One badge of fraud which points both ways is whether Debtor had been sued or threatened with suit before the transfers occurred. At least as far as the $14,930.00 debt is concerned, the answer is yes, Debtor had been sued on this debt before he either incurred the mortgage obligation in August of 1993 or contracted to have the repairs to his home performed. The Court, however, believes the significance of the pre-transfer suit on the $14,930.00 debt is mitigated by the facts that the judgment on this debt was entered against Debtor more than four years earlier and no effort to collect that judgment directly from Debtor had been made by August of 1993.
Similarly, the badge of fraud relating to whether Debtor received reasonably equivalent value points both toward the existence of a fraudulent transfer and toward the legitimacy of the challenged transfers.
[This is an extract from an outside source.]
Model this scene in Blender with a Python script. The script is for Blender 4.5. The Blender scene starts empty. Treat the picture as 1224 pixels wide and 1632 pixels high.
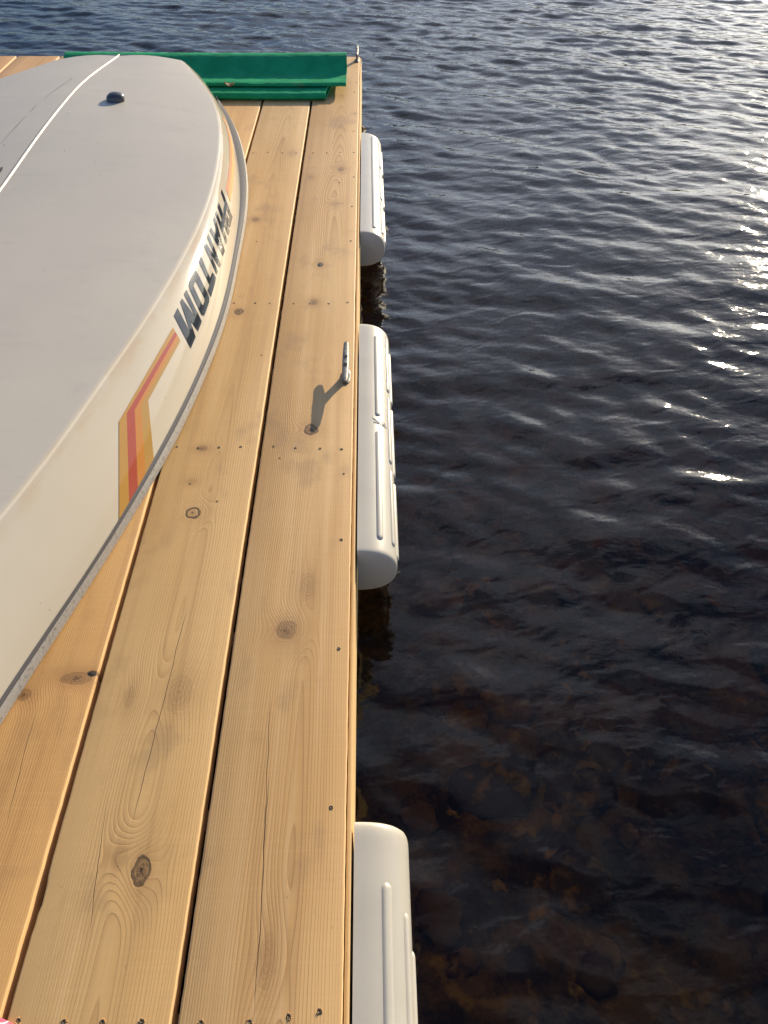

On the one hand, the Trustee's argument that the Debtor did not receive equivalent value for the portions of the mortgage payments that contributed to Defendants' equity in the Sturbridge house has a certain appeal because, at least from the creditors' point of view, such transfers accrued to the benefit of Defendants at the creditors' detriment. A similar picture can be painted as to the funds expended repairing the Sturbridge house. On the other hand, Debtor and his family required housing and the mortgage payments and funds used to make repairs to the house provided the family with housing commensurate with the Debtor's salary and status.
Having considered all the badges of fraud, the Court concludes that Debtor's incursion of the mortgage on his family's home on Sturbridge and the funds he expended in repairing that property were not transfers in fraud of his creditors.
An Order consistent with this Memorandum Opinion will be filed this date.